Monday, April 23, 2007

A poem full of lies

The other day, I went into a bookstore with a friend who was looking for something. She didn't find it, but I bought something that I've been meaning to buy, and just never did: Matthew Zapruder's second book of poems, The Pajamaist. I saw Zapruder read my sophomore year (I think) in college; we share an alma mater. I stupidly didn't buy the book (American Linden) he was reading from. But I thought I'd share some excerpts (from the beginning and the end) from a poem called "Haiku," which isn't...well, not really. I guess I would say the syllabic structure approximates haiku. Anyway. These poems are being posted kind of as they organically remind me of my life, or vice versa. It's very self-directed, as usual.

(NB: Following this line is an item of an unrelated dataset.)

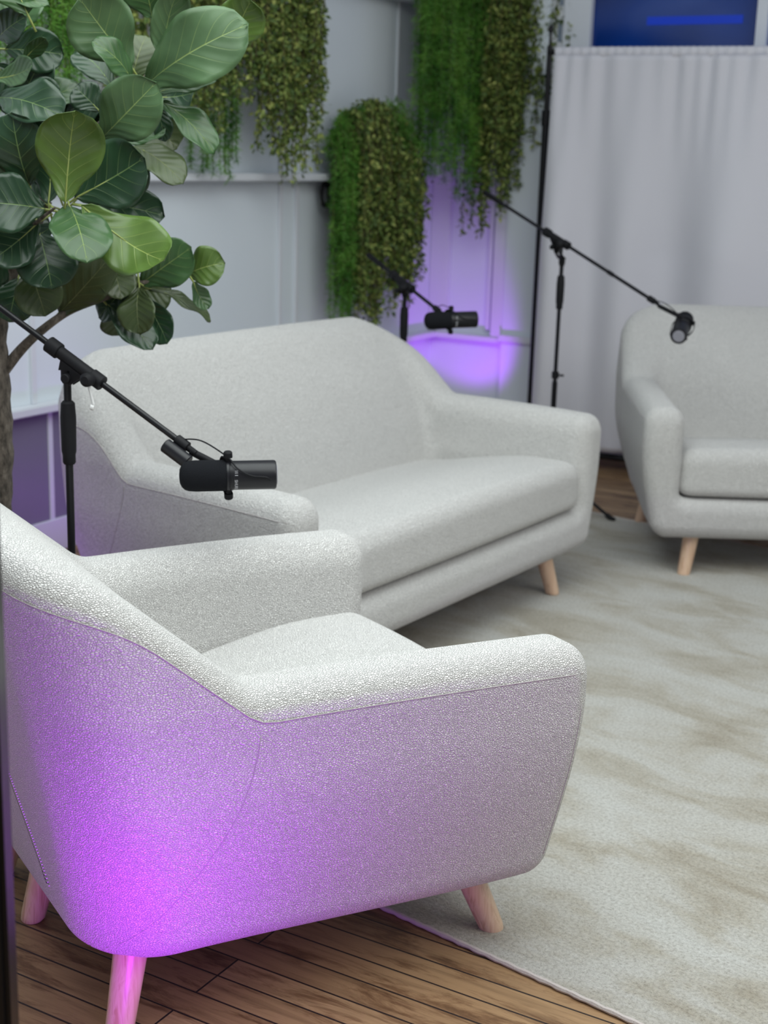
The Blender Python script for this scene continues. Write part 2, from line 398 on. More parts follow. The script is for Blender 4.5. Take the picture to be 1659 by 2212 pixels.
def nets(f, lo, hi, h, proj=3):
    lo = np.array(lo, float); n = np.ceil((np.array(hi) - lo) / h).astype(int) + 1
    ax = [lo[i] + h * np.arange(n[i]) for i in range(3)]
    X, Y, Z = np.meshgrid(*ax, indexing='ij')
    F = f(X, Y, Z).astype(np.float64); del X, Y, Z
    S = F < 0; cn = n - 1
    acc = np.zeros((*cn, 3)); cnt = np.zeros(cn, int)
    for a in range(3):
        b, c = (a + 1) % 3, (a + 2) % 3
        sl0 = [slice(None)] * 3; sl1 = [slice(None)] * 3; sl0[a] = slice(0, -1); sl1[a] = slice(1, None)
        f0, f1 = F[tuple(sl0)], F[tuple(sl1)]; cr = S[tuple(sl0)] != S[tuple(sl1)]
        t = np.where(cr, f0 / np.where(f0 - f1 == 0, 1, f0 - f1), 0)
        for db in (0, 1):
            for dc in (0, 1):
                s = [slice(None)] * 3
                s[b] = slice(db, db + cn[b]); s[c] = slice(dc, dc + cn[c]); s = tuple(s)
                m = cr[s]; cnt += m
                acc[..., a] += np.where(m, t[s], 0); acc[..., b] += m * db; acc[..., c] += m * dc
    act = cnt > 0
    idx = -np.ones(cn, int); idx[act] = np.arange(act.sum())
    I = np.argwhere(act)
    V = lo + h * (I + acc[act] / cnt[act][:, None])
    faces = []
    for a in range(3):
        b, c = (a + 1) % 3, (a + 2) % 3
        sl0 = [slice(1, -1)] * 3; sl1 = [slice(1, -1)] * 3; sl0[a] = slice(0, -1); sl1[a] = slice(1, None)
        s0, s1 = S[tuple(sl0)], S[tuple(sl1)]
        E = np.argwhere(s0 != s1); inside0 = s0[s0 != s1]
        off = np.zeros(3, int); off[b] = 1; off[c] = 1
        E = E + off                       # grid coordinates of the edge start
        def cell(db, dc):
            q = E.copy(); q[:, b] -= db; q[:, c] -= dc
            return idx[q[:, 0], q[:, 1], q[:, 2]]
        q = np.stack([cell(1, 1), cell(0, 1), cell(0, 0), cell(1, 0)], 1)
        q[~inside0] = q[~inside0][:, ::-1]
        faces.append(q)
    Fc = np.concatenate(faces); Fc = Fc[(Fc >= 0).all(1)]
    e = h * .4
    for _ in range(proj):
        x, y, z = V.T
        d = f(x, y, z)
        g = np.stack([f(x + e, y, z) - f(x - e, y, z), f(x, y + e, z) - f(x, y - e, z), f(x, y, z + e) - f(x, y, z - e)], 1) / (2 * e)
        g2 = np.maximum((g ** 2).sum(1), .2)
        V = V - np.clip(.8 * d / g2, -h * .7, h * .7)[:, None] * g
    return V, Fc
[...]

from "Haiku" by Matthew Zapruder

Yesterday for you
I wrote a poem so full
of lies it woke me
stunned like someone
bitten in the middle of the night
or a bird that just
smashed into a very clean window.
Now it's so early
it's still night
and this time I'm hardly
trying at all, holding carefully
in my palms
the knowledge that
I don't know anything about you.
...
You keep sleeping
and I'll stop trying
to decide if it's better
to change other people
or how they see us,
or what's more
urgent and futile,
to unlock
or to invent the past.

from The Pajamist by Matthew Zapruder. Port Townsend, WA: Copper Canyon Press, 2006.